Mitre joins are automatically converted to bevel joins whenever the angle is too small (which would create a very long bevel). This is controlled by the linemitre parameter which specifies the maximum ratio between the line width and the length of the mitre.

Polygons

The border of the polygon is controlled by the colour, linetype, and linewidth aesthetics as described above. The inside is controlled by fill.

Point

Shape

Shapes take five types of values:

  • An integer in \([0, 25]\):

    shapes <- data.frame(
      shape = c(0:19, 22, 21, 24, 23, 20),
      x = 0:24 %/% 5,
      y = -(0:24 %% 5)
    )
    ggplot(shapes, aes(x, y)) + 
      geom_point(aes(shape = shape), size = 5, fill = "red") +
      geom_text(aes(label = shape), hjust = 0, nudge_x = 0.15) +
      scale_shape_identity() +
      expand_limits(x = 4.1) +
      theme_void()

    A 5-by-5 grid of point symbols annotated by the numbers that can be used to represent the symbols. From left to right, the first 15 symbols are lines or open shapes, the next 5 symbols are solid shapes and the last 5 symbols are filled shaped.

  • The name of the shape:

    shape_names <- c(
      "circle", paste("circle", c("open", "filled", "cross", "plus", "small")), "bullet",
      "square", paste("square", c("open", "filled", "cross", "plus", "triangle")),
      "diamond", paste("diamond", c("open", "filled", "plus")),
      "triangle", paste("triangle", c("open", "filled", "square")),
      paste("triangle down", c("open", "filled")),
      "plus", "cross", "asterisk"
    )
    
    shapes <- data.frame(
      shape_names = shape_names,
      x = c(1:7, 1:6, 1:3, 5, 1:3, 6, 2:3, 1:3),
      y = -rep(1:6, c(7, 6, 4, 4, 2, 3))
    )
    
    ggplot(shapes, aes(x, y)) +
      geom_point(aes(shape = shape_names), fill = "red", size = 5) +
      geom_text(aes(label = shape_names), nudge_y = -0.3, size = 3.5) +
      scale_shape_identity() +
      theme_void()

    An irregular 6-by-7 grid of point symbols annotated by the names that can be used to represent the symbols. Broadly, from top to bottom, the symbols are circles, squares, diamonds, triangles and others. Broadly from left to right, the symbols are solid shapes, open shapes, filled shapes and others.

  • A single character, to use that character as a plotting symbol.

  • A . to draw the smallest rectangle that is visible, usually 1 pixel.

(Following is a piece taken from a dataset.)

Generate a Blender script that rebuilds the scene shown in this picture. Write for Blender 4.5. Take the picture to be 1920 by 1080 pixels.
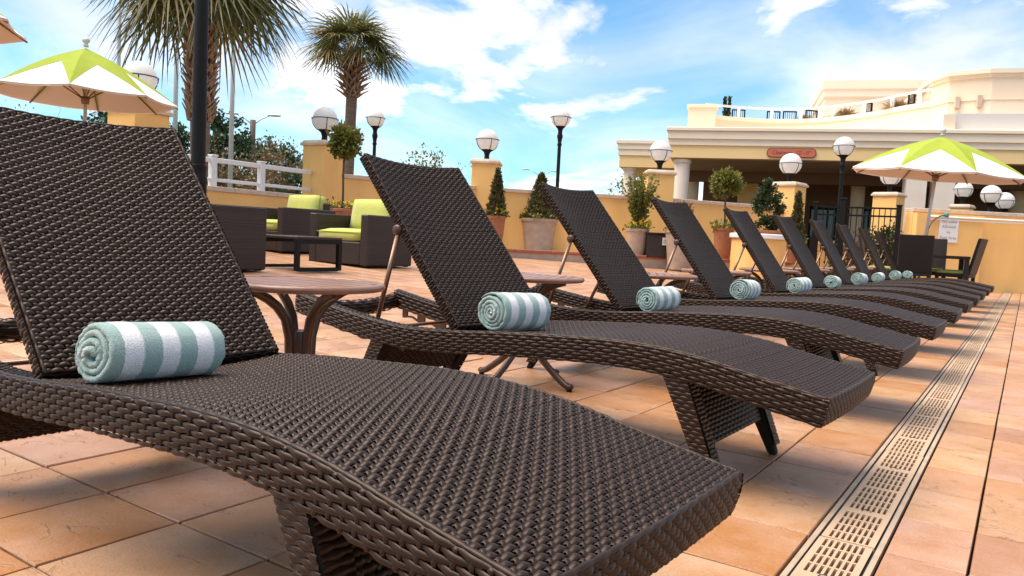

  • An NA, to draw nothing.

Colour and fill

Note that shapes 21-24 have both stroke colour and a fill. The size of the filled part is controlled by size, the size of the stroke is controlled by stroke. Each is measured in mm, and the total size of the point is the sum of the two. Note that the size is constant along the diagonal in the following figure.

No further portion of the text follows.